**Listing**
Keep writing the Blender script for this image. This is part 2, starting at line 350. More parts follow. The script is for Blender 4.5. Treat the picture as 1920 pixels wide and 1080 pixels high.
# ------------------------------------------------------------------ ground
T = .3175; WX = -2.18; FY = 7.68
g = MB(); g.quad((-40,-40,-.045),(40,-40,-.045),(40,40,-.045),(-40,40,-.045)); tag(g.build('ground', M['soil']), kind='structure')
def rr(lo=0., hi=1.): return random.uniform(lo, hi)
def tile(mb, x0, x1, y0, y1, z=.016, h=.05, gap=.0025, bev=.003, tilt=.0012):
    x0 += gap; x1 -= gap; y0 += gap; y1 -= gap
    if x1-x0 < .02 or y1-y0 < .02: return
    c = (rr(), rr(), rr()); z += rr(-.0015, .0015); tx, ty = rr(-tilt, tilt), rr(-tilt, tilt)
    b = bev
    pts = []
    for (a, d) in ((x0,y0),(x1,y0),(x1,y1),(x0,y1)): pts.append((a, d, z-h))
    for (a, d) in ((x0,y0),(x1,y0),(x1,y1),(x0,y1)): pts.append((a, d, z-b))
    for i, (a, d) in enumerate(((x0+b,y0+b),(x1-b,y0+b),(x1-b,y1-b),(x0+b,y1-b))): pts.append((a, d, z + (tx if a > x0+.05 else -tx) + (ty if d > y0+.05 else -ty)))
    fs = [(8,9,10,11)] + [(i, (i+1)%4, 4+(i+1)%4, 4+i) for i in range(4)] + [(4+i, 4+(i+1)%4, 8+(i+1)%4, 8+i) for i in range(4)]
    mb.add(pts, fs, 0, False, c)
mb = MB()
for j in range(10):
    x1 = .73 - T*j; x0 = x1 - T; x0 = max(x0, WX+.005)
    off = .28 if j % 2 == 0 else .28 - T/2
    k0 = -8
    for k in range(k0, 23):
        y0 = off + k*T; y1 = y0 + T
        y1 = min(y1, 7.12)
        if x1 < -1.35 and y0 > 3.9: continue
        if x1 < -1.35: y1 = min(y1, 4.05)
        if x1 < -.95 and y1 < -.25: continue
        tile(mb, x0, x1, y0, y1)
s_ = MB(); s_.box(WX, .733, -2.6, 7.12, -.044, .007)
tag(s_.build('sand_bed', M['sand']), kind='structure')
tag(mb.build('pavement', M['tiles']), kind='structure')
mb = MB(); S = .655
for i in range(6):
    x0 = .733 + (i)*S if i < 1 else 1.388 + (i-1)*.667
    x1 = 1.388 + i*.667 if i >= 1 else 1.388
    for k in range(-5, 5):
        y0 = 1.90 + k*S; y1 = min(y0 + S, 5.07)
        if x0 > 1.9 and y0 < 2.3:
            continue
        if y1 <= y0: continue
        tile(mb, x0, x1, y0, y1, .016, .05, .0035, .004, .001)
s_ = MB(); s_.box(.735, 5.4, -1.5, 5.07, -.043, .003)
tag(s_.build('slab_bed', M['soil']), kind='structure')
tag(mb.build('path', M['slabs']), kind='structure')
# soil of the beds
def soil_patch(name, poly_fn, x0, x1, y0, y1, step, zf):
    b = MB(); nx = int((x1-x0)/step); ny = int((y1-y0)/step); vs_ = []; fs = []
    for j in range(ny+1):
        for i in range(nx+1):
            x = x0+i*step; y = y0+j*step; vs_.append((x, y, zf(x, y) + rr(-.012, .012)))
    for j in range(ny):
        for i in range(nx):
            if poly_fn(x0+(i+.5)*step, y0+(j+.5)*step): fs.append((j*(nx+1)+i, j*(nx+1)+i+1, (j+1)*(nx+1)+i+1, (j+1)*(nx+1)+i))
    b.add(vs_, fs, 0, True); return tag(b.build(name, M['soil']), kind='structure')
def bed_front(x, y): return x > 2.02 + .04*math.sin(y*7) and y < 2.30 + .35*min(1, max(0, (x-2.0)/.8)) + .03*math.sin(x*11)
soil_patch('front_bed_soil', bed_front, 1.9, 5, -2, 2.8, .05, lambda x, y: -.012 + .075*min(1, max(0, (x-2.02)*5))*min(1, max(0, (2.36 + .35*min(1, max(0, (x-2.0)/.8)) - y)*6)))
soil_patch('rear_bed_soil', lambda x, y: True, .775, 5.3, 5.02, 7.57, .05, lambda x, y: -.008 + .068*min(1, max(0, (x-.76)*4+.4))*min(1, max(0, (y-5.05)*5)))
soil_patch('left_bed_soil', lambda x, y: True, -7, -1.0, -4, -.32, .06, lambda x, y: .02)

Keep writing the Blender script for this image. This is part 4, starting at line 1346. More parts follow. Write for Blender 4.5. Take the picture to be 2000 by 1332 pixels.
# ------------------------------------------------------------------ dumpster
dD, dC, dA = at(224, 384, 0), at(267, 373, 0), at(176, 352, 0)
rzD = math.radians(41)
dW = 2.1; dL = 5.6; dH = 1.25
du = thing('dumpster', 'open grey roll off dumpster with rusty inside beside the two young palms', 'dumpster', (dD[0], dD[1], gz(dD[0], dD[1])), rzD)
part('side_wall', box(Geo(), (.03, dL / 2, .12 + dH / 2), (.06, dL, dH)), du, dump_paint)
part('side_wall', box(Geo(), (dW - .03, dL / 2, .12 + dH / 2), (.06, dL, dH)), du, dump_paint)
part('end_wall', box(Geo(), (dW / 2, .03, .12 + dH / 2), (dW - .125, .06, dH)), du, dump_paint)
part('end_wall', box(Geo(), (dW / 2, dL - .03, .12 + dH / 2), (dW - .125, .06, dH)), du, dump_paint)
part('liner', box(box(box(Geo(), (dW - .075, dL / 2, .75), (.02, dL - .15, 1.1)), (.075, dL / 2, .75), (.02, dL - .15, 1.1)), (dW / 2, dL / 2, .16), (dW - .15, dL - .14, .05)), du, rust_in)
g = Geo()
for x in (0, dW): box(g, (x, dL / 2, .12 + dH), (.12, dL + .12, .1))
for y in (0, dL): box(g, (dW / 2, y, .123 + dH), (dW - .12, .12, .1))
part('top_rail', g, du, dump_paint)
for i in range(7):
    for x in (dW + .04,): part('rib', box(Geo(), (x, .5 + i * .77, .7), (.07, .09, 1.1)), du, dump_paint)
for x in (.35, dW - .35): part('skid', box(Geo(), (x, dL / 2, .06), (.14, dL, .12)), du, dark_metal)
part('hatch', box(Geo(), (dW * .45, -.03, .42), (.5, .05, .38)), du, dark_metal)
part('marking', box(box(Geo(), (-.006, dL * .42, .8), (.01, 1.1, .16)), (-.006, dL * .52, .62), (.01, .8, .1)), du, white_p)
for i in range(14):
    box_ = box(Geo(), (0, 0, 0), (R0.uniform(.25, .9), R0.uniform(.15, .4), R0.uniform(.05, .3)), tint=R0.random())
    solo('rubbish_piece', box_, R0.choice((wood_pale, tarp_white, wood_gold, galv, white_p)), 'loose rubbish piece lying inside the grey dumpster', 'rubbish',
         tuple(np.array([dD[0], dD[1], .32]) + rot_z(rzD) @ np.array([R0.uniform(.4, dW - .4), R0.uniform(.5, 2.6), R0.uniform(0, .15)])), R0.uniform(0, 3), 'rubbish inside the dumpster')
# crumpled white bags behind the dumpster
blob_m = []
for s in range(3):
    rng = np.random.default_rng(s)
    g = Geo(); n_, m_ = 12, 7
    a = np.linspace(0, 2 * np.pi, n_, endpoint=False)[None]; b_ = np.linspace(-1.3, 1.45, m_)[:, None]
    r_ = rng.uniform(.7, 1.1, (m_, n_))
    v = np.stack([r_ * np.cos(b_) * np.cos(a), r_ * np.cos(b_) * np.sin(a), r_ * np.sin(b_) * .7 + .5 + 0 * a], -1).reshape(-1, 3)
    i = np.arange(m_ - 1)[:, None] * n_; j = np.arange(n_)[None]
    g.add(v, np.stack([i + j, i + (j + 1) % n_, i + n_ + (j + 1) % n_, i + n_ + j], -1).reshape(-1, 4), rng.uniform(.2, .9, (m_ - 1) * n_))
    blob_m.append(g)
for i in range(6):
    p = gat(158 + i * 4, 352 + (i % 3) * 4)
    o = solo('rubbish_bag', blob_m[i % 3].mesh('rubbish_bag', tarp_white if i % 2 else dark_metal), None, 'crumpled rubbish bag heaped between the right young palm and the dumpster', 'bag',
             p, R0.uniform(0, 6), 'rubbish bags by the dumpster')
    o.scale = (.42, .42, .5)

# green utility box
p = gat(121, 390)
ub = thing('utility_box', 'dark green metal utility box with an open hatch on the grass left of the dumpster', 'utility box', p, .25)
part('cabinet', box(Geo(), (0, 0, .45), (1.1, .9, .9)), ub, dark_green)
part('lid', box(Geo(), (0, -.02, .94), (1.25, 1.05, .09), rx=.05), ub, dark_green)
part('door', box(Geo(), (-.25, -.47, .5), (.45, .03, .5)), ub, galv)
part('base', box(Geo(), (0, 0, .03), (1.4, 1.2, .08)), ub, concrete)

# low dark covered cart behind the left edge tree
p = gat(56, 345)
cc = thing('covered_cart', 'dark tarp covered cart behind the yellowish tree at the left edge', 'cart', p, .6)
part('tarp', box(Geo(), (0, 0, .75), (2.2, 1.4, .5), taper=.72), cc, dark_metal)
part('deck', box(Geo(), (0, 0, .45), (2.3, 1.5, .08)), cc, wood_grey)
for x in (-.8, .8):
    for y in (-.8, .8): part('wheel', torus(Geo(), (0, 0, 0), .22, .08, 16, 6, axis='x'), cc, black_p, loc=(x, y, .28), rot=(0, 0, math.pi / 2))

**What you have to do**
Tally up how many lines in the preceding listing contain the word "image". Give nothing but the number.

**Response below**
2